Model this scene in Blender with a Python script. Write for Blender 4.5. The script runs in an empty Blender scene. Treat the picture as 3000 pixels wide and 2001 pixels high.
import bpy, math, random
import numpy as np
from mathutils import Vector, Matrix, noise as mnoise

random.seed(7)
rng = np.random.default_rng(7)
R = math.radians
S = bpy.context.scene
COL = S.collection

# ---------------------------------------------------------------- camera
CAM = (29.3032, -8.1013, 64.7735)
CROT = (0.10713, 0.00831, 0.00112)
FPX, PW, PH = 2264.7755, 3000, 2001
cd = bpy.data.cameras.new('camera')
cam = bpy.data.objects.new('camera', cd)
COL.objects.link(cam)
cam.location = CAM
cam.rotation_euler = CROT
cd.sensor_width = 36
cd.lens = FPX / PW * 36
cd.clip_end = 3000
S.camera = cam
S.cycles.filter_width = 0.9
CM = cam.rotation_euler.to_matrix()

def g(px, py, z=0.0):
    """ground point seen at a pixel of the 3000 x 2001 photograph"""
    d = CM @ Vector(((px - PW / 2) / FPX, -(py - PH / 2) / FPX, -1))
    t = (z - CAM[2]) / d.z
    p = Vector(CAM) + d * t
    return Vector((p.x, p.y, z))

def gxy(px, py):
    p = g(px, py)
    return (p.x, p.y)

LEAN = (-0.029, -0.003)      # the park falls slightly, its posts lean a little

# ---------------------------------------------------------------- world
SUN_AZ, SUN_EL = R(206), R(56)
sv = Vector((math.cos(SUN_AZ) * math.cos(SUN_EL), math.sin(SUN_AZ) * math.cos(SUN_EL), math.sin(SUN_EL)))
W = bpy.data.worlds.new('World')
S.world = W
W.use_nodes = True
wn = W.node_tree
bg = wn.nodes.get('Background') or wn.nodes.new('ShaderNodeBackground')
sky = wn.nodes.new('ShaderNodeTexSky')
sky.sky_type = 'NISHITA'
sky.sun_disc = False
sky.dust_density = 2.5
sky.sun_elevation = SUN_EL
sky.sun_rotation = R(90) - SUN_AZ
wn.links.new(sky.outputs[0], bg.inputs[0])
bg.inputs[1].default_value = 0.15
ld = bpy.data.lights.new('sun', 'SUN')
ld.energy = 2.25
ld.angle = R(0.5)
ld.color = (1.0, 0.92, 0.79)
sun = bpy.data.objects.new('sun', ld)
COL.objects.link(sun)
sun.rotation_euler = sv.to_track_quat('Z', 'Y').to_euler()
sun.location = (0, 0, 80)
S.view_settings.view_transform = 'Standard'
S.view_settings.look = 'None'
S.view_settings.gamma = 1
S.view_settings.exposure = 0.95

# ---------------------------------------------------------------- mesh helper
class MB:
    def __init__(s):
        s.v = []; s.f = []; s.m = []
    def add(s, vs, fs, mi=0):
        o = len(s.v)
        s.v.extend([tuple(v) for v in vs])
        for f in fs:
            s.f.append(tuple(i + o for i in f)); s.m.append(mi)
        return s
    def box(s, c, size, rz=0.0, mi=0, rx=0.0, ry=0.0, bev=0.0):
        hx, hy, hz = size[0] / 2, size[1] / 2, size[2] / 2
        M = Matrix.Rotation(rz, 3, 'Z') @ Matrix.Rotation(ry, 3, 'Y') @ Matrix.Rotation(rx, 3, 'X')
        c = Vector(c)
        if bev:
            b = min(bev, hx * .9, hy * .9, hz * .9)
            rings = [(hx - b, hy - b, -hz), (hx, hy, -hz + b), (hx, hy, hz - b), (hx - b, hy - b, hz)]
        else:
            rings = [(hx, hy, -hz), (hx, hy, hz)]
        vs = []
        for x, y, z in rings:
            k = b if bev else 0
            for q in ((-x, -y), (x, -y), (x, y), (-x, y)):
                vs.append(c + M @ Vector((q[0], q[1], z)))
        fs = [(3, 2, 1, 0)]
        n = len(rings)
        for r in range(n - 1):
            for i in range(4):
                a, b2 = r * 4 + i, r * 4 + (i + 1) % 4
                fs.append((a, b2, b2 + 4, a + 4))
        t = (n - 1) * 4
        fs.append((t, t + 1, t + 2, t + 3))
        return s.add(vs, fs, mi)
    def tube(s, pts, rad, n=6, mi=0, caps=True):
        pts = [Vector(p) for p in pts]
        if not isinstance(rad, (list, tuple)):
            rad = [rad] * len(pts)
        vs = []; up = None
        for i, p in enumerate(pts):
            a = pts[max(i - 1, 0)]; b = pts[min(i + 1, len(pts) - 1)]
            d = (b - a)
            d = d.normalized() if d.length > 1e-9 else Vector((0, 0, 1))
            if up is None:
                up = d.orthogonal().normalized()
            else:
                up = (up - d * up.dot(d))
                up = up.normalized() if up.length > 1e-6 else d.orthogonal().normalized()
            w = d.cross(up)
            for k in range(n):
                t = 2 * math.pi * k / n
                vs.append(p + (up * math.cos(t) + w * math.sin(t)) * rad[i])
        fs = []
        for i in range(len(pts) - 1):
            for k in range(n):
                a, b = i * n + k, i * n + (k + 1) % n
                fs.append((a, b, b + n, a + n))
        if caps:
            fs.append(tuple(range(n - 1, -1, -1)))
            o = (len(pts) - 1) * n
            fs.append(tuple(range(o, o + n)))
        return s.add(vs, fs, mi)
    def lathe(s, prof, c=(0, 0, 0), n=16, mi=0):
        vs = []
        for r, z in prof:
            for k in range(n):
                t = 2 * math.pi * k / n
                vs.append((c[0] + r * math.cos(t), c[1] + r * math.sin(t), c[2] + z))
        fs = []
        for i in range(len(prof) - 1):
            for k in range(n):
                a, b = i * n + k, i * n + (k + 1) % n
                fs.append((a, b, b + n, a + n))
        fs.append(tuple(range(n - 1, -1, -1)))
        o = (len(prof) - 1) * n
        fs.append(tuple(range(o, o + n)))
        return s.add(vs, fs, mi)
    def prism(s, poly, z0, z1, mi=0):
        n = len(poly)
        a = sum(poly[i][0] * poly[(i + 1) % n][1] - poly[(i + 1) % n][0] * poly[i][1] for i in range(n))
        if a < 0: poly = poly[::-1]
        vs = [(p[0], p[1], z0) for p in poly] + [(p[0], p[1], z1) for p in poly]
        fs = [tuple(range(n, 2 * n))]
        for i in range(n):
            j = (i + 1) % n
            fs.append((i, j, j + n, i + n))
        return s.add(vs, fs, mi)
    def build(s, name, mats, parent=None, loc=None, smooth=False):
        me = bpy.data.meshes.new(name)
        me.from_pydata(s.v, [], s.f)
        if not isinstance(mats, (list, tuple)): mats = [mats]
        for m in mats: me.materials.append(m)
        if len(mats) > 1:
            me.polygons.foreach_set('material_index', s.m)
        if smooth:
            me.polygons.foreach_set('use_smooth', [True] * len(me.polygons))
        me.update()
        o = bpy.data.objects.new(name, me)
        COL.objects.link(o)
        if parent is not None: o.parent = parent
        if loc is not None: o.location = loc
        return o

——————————

Request: Quote the listing above from its first line to the line with "LEAN = (-0.029, -0.003)", inclusive, and add nothing.

Solution:
Model this scene in Blender with a Python script. Write for Blender 4.5. The script runs in an empty Blender scene. Treat the picture as 3000 pixels wide and 2001 pixels high.
import bpy, math, random
import numpy as np
from mathutils import Vector, Matrix, noise as mnoise

random.seed(7)
rng = np.random.default_rng(7)
R = math.radians
S = bpy.context.scene
COL = S.collection

# ---------------------------------------------------------------- camera
CAM = (29.3032, -8.1013, 64.7735)
CROT = (0.10713, 0.00831, 0.00112)
FPX, PW, PH = 2264.7755, 3000, 2001
cd = bpy.data.cameras.new('camera')
cam = bpy.data.objects.new('camera', cd)
COL.objects.link(cam)
cam.location = CAM
cam.rotation_euler = CROT
cd.sensor_width = 36
cd.lens = FPX / PW * 36
cd.clip_end = 3000
S.camera = cam
S.cycles.filter_width = 0.9
CM = cam.rotation_euler.to_matrix()

def g(px, py, z=0.0):
    """ground point seen at a pixel of the 3000 x 2001 photograph"""
    d = CM @ Vector(((px - PW / 2) / FPX, -(py - PH / 2) / FPX, -1))
    t = (z - CAM[2]) / d.z
    p = Vector(CAM) + d * t
    return Vector((p.x, p.y, z))

def gxy(px, py):
    p = g(px, py)
    return (p.x, p.y)

LEAN = (-0.029, -0.003)      # the park falls slightly, its posts lean a little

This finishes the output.